Wednesday, September 22, 2021

Where Work Goes During a Leave of Absence

Actions to take: When tasks need to be temporarily distributed to others, start by delegating down. Give the work to employees whose routine work is less complex than the work being delegated. Only take on the work yourself as a last resort. Resist the false belief that taking on all the work yourself makes you a team player.


I had a part time job at the Inter-Library Loan Department when I was an undergraduate in college. One summer while I was working, the person responsible for international loan requests took a 3-week vacation. I was asked to cover that aspect of the work while she was gone. 

That decision would be considered insane in some work environments. Some managers and HR professionals will tell you that giving a fulltime person's duties to a part-time college kid is not only irresponsible, but illegal. They would say that it required me to do work outside my pay grade and that I had a case to sue for higher pay. This kind of thinking takes a good idea (don't exploit employees) and swings the pendulum so far in the other direction that it crashes through the wall of the clock.

When someone takes a leave of absence, their work should be delegated down wherever possible. Distribute the work to employees at a lower level of responsibility than the individual in question.  Anything that cannot be delegated down should be delegated laterally (i.e. to peers at the same level). Work should be passed up to the boss only as a last resort. 


I know that this advice sounds like something right out of the "soul-crushing dictatorial manager" playbook. Hang with me for a minute. I think I can convince you why everyone wins with this strategy.

Modern theory of work satisfaction holds that 3 things need to be present for someone to feel that their jobs have meaning: 

  1. Autonomy (do I control my work?)
  2. Complexity (am I getting new challenges?)
  3. Effort-reward connection (is my work recognized?)
Proper delegation maintains and reinforces these three elements. You maintain the effort-reward connection by choosing what to delegate to whom based on their past successes: "You have done such excellent work with your detail-oriented tasks. I'm wondering if you would be interested in taking on this new task, which requires a great eye for detail." You maintain complexity by delegating down rather than up or sideways: "This new task will stretch your abilities a little and help grow your skills." Finally, you maintain autonomy by making it an honest question: "It's totally up to you whether you take on this new work."

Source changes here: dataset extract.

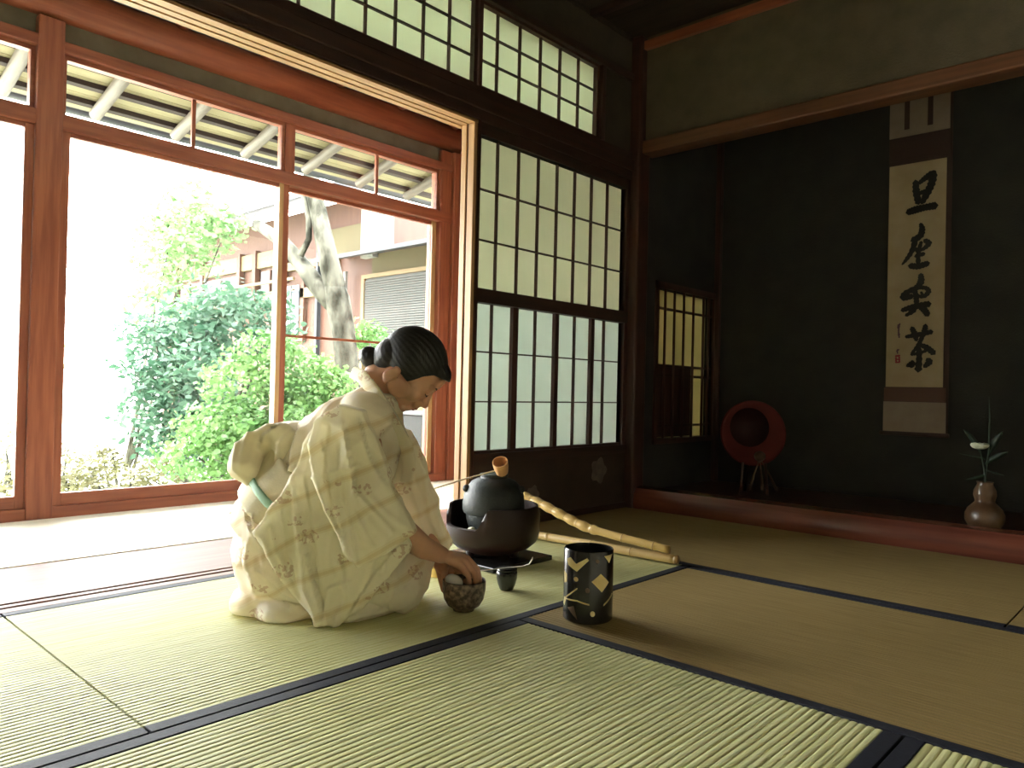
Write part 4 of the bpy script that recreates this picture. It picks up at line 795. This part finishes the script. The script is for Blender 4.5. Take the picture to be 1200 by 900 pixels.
# obi, cord and bow
obm = mat('obi_silk', (.66, .58, .36), .7, (.72, .64, .42), 20, trans=.1, sheen=.2, bump=.2, bscale=200)
rr_ = [(Lp(*c), rb, rp) for c, rb, rp in [((333, 607), .187, .148), ((345, 592), .178, .152), ((360, 575), .170, .156), ((374, 560), .163, .155)]]
link('obi', remesh(rings(MB(), rr_), 'obi', .006, 3), obm, per)
rr_ = [(Lp(*c), rb, rp) for c, rb, rp in [((346, 593), .183, .158), ((352, 586), .181, .160)]]
link('obi_cord', remesh(rings(MB(), rr_, 40), 'obi_cord', .005, 1), mat('green_cord', (.30, .48, .33), .6), per)
bb_ = MB(); slab(bb_, [(352, 508), (336, 496), (312, 498), (286, 508), (270, 528), (264, 548), (268, 562), (288, 570), (308, 566), (328, 554), (344, 532)], -.115, .115)
def bowfn(co, no):
    c = Lp(309, 533, -.12); r = np.hypot((co[:, 0]-c.x)/.022, (co[:, 2]-c.z)/.036); near = np.clip(-no[:, 1]*2, 0, 1); co = co.copy()
    co[:, 1] += near*.05*np.exp(-r**3); e = Lp(285, 545, -.12); co[:, 1] -= near*.02*np.exp(-(((co[:, 0]-e.x)**2+(co[:, 2]-e.z)**2)/.03**2))
    x, y, z = co.T; return co+no*(.0025*np.sin(x*60+z*25)+.002*np.sin(z*70-x*20))[:, None]
link('obi_bow', remesh(bb_, 'obi_bow', .0055, 8, lambda co, no: foldfn([([(326, 498), (306, 510), (300, 524), (308, 545)], .008, .008, -.12, 's'), ([(340, 506), (326, 522), (322, 548)], .006, .008, -.12), ([(276, 520), (274, 550), (290, 566)], .005, .008, -.12), ([(290, 508), (284, 530)], .005, .010, -.12)], .6)(bowfn(co, no), no), .6), mat('obi_bow_silk', (.70, .62, .42), .7, (.76, .68, .48), 15, trans=.15, sheen=.2), per)
tb_ = MB(); slab(tb_, [(292, 572), (318, 560), (330, 585), (300, 596), (264, 604), (276, 594)], -.03, .03); link('bow_tail', remesh(tb_, 'bow_tail', .005, 4), obm, per)
tb_ = MB(); chain(tb_, [(Lp(308, 694, -.05), .028), (Lp(290, 697, -.05), .026), (Lp(283, 700, -.05), .018)], 14); link('sock', remesh(tb_, 'sock', .004, 3), cl_m, per)
tb_ = MB(); chain(tb_, [(Lp(312, 692, .06), .028), (Lp(294, 693, .06), .026), (Lp(288, 696, .06), .018)], 14); link('sock', remesh(tb_, 'sock', .004, 3), cl_m, per)
# --- body: head, neck, trunk, arms and hands as one surface
skin = mat('skin', (.50, .27, .17), .5, (.56, .31, .20), 8, spec=.35); skin.node_tree.nodes['Principled BSDF'].inputs['Subsurface Weight'].default_value = .15
skin.node_tree.nodes['Principled BSDF'].inputs['Subsurface Radius'].default_value = (.02, .008, .004)
HC = Lp(481, 439, 0); hu = Vector((.777, .02, .63)).normalized(); hf = Vector((.63, .10, -.777)); hf = (hf-hu*hf.dot(hu)).normalized(); hl = hu.cross(hf)
HM = Matrix((hf, hl, hu)).transposed()
def H(x, y, z): return HC+HM @ Vector((x, y, z))
def he(mb, c, r, n=20, m=12, tilt=0): return mb.ell(H(*c), r, n, m, rot=HM @ Matrix.Rotation(tilt, 3, 'Y'))
bd = MB()
he(bd, (-.024, 0, .036), (.090, .072, .082))
F0 = .014
def hq(c, r, **k): he(bd, (c[0], c[1], c[2]+F0), r, **k)
hq((.026, 0, -.002), (.052, .058, .070)); hq((.018, 0, -.058), (.052, .047, .040)); hq((.052, 0, -.088), (.021, .023, .016))
for s in (-1, 1):
    hq((.040, s*.032, -.034), (.030, .026, .030)); hq((.064, s*.026, .014), (.013, .022, .009)); hq((.063, s*.029, -.004), (.012, .014, .011)); hq((.082, s*.0105, -.040), (.009, .007, .007))
    hq((.005, s*.050, -.058), (.035, .014, .028))
    hq((-.033, s*.066, -.048), (.0165, .0075, .027), tilt=.3); hq((-.029, s*.066, -.070), (.009, .006, .010)); hq((-.042, s*.0705, -.044), (.006, .006, .022), tilt=.3); hq((-.032, s*.071, -.026), (.012, .005, .006))
hq((.076, 0, -.048), (.013, .019, .012)); hq((.070, 0, -.045), (.012, .026, .016)); hq((.068, 0, .028), (.013, .034, .032)); bd.tube([H(.070, 0, .006+F0), H(.081, 0, -.016+F0), H(.094, 0, -.035+F0)], [.009, .0082, .0095], 12); hq((.0925, 0, -.037), (.0100, .0095, .0085))
hq((.076, 0, -.056), (.010, .018, .010)); hq((.080, 0, -.060), (.009, .016, .0046)); hq((.077, 0, -.0685), (.009, .0145, .0052)); hq((.067, 0, -.077), (.012, .018, .010))
chain(bd, [(H(-.030, 0, -.03), .052), (H(-.045, 0, -.075), .048), (Lp(446, 462), .052)], 18)
rings(bd, [(Lp(*c), rb-.03, rp-.03) for c, rb, rp in TOR[:6]])
for s in (-1, 1):                      # folded legs inside the kimono
    chain(bd, [(Lp(330, 655, s*.09), .075), (Lp(400, 660, s*.09), .065), (Lp(470, 678, s*.09), .055)], 14); chain(bd, [(Lp(470, 690, s*.09), .045), (Lp(400, 692, s*.09), .045), (Lp(310, 694, s*.06), .028)], 14)
def hand(mb, w, kn_, fingers, thumb, wr=.023):
    for k_, fg in zip(kn_, fingers):
        mb.tube([w, w.lerp(k_, .5), k_], [.015, .014, .0115], 12); chain(mb, [(k_, .0112)]+fg, 12)
    mb.ell(w.lerp(kn_[1].lerp(kn_[2], .5), .55), (.030, .030, .013), 14, 8, rot=Matrix.Rotation(.35, 3, 'Y')); chain(mb, thumb, 12)
wr = Lp(517, 650, -.045)
chain(bd, [(Lp(426, 508, -.12), .045), (Lp(438, 585, -.19), .038), (Lp(470, 622, -.155), .039), (Lp(497, 642, -.09), .031), (wr, .0235)], 16)
kn_ = [Lp(543, 652, .000), Lp(547, 655, -.022), Lp(546, 659, -.043), Lp(541, 664, -.061)]
fg = [[(Lp(555, 663, .004), .0092), (Lp(559, 675, .000), .0084), (Lp(556, 685, -.008), .0074)],
      [(Lp(559, 667, -.020), .0094), (Lp(562, 680, -.022), .0086), (Lp(558, 690, -.024), .0076)],
      [(Lp(556, 671, -.043), .0090), (Lp(558, 683, -.042), .0082), (Lp(552, 692, -.040), .0072)],
      [(Lp(549, 675, -.060), .0080), (Lp(550, 685, -.056), .0072), (Lp(545, 692, -.050), .0064)]]
hand(bd, wr, kn_, fg, [(Lp(522, 655, -.02), .0150), (Lp(521, 667, .000), .0115), (Lp(521, 677, -.006), .0100), (Lp(523, 684, -.014), .0085)])
wl_ = Lp(512, 650, .085)
chain(bd, [(Lp(448, 508, .12), .042), (Lp(474, 560, .142), .030), (Lp(498, 615, .140), .028), (wl_, .023)], 16)
kl = [Lp(528, 668, .055), Lp(526, 676, .060), Lp(524, 684, .060), Lp(521, 691, .056)]
fl_ = [[(k_+Vector((.030, -.012, -.002)), .0088), (k_+Vector((.052, -.030, -.003)), .0080), (k_+Vector((.066, -.050, -.004)), .0070)] for k_ in kl]
hand(bd, wl_, kl, fl_, [(Lp(518, 660, .06), .013), (Lp(526, 668, .035), .010), (Lp(531, 674, .022), .0085)])
link('body', remesh(bd, 'body', .0030, 4, None, .45), skin, per)
# hair
hair = mat('black_hair', (.010, .010, .010), .42, (.022, .021, .020), 6, (2, 30, 2), bump=.3, bscale=30, spec=.3)
hm_ = MB(); he(hm_, (-.026, 0, .036), (.098, .081, .089), 72, 48); he(hm_, (.034, 0, .070), (.050, .052, .030), 48, 32); he(hm_, (-.075, 0, -.005), (.048, .062, .060), 48, 32)
HX = [-.13, -.064, -.053, -.030, .010, .018, .026, .042, .077, .1]; HZ = [-.088, -.070, -.025, -.016, -.0145, .005, .030, .054, .072, .074]
def hairfn(co, no):
    q = (co-np.array(HC)) @ np.array(HM); x, y, z = q.T
    f = np.clip((np.interp(x, HX, HZ)-z)/.006, 0, 1); c0 = np.array([-.02, 0, .03]); q2 = c0+(q-c0)*(1-.25*f[:, None])
    q2[:, 1:] *= (1+.0045*np.sin(np.arctan2(z-.03, y)*34)*(1-f))[:, None]
    return q2 @ np.array(HM).T+np.array(HC)
link('hair', remesh(hm_, 'hair', .0025, 3, hairfn), hair, per)
tb_ = MB(); c = Lp(435, 419, 0); tb_.ell(c, (.036, .040, .030), 24, 14, rot=Matrix.Rotation(.5, 3, 'Y')); chain(tb_, [(Lp(442, 418, 0), .026), (Lp(450, 424, 0), .030)], 16)
link('hair_bun', remesh(tb_, 'hair_bun', .004, 3, lambda co, no: co+no*(.0010*np.sin(np.arctan2(co[:, 2]-c.z, co[:, 0]-c.x)*3+np.hypot(co[:, 0]-c.x, co[:, 2]-c.z)*260))[:, None]), hair, per)
lash = mat('dark_lash', (.015, .010, .008), .6); lipm = mat('lip_red', (.42, .13, .11), .45)
for s in (-1, 1):
    obj('eyelash', MB().tube([H(.0755, s*.016, .003), H(.0755, s*.027, -.001), H(.067, s*.040, .002)], [.0009, .0016, .0009], 6), lash, per, True)
    obj('eyebrow', MB().tube([H(.079, s*.013, .030), H(.0775, s*.027, .0345), H(.066, s*.041, .031)], [.0013, .0020, .0010], 6, sc=(1.4, .7)), lash, per, True)
mb = MB(); he(mb, (.0825, 0, -.0465), (.0072, .0155, .0038)); he(mb, (.0795, 0, -.0542), (.0072, .0140, .0044)); obj('lips', mb, lipm, per, True)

For your delegation to be successful, you must be completely genuine about these three elements. The employee has to truly believe that there will be no downside if they choose not to accept, that the new task will be an interesting challenge, and that you are asking them in particular because their past successes relate to the new task. In the opening anecdote, I was thrilled to be given this work. I knew that it meant my efforts were valued. It was a great bullet to add to my resume. And I felt that it really was a question (not a demand) when my boss asked if I'd like to take on the work. 

If you know how to delegate following these rules, then delegating down is to everyone's benefit. The employee wins. They will feel that their work is respected and be excited for the opportunity to try something new. You win. You successfully help your employees expand their skills (a primary purpose of your job), and you are not burning out by taking on every burden yourself.

And the organization wins. The cold hard fact is that, to the organization, some work is more valuable than other work. Bosses get paid more than employees, which means the boss-level tasks come before employee-level tasks. If you delegate work up to yourself, you won't do a good job at that work. Why? Because you've got other, more valuable work that needs doing. You'll do the absent employee's work quickly, which is to say sloppily, so that you can get back to your own work. If you do prioritize your employee's work over yours, you are doing a disservice to your organization. To stick with examples from the library world, it just doesn't make any sense for the branch manager to spend hours doing routine check-in and shelving.


When an employee takes a leave of absence, hard-working, kind managers will instinctually put the work on themselves. You want to be a team player. It feels dictatorial to push it onto others. It seems honorable to take on the burden. This thinking is, frankly, delusional. Your job is not to be a superhero that fixes everything. Your job is to figure out the most effective way to get the work done. When I say that work should be passed to the boss only as a last resort, keep in mind that we are talking about a workplace where the boss is already working as hard as everyone else on the team. We are talking about a workplace where there is constant communication and transparency in both directions between the boss and employees.

In that kind of workplace, people will respect the manager who delegates effectively. They'll roll their eyes at the manager who thinks they need to take on all the extra work themselves.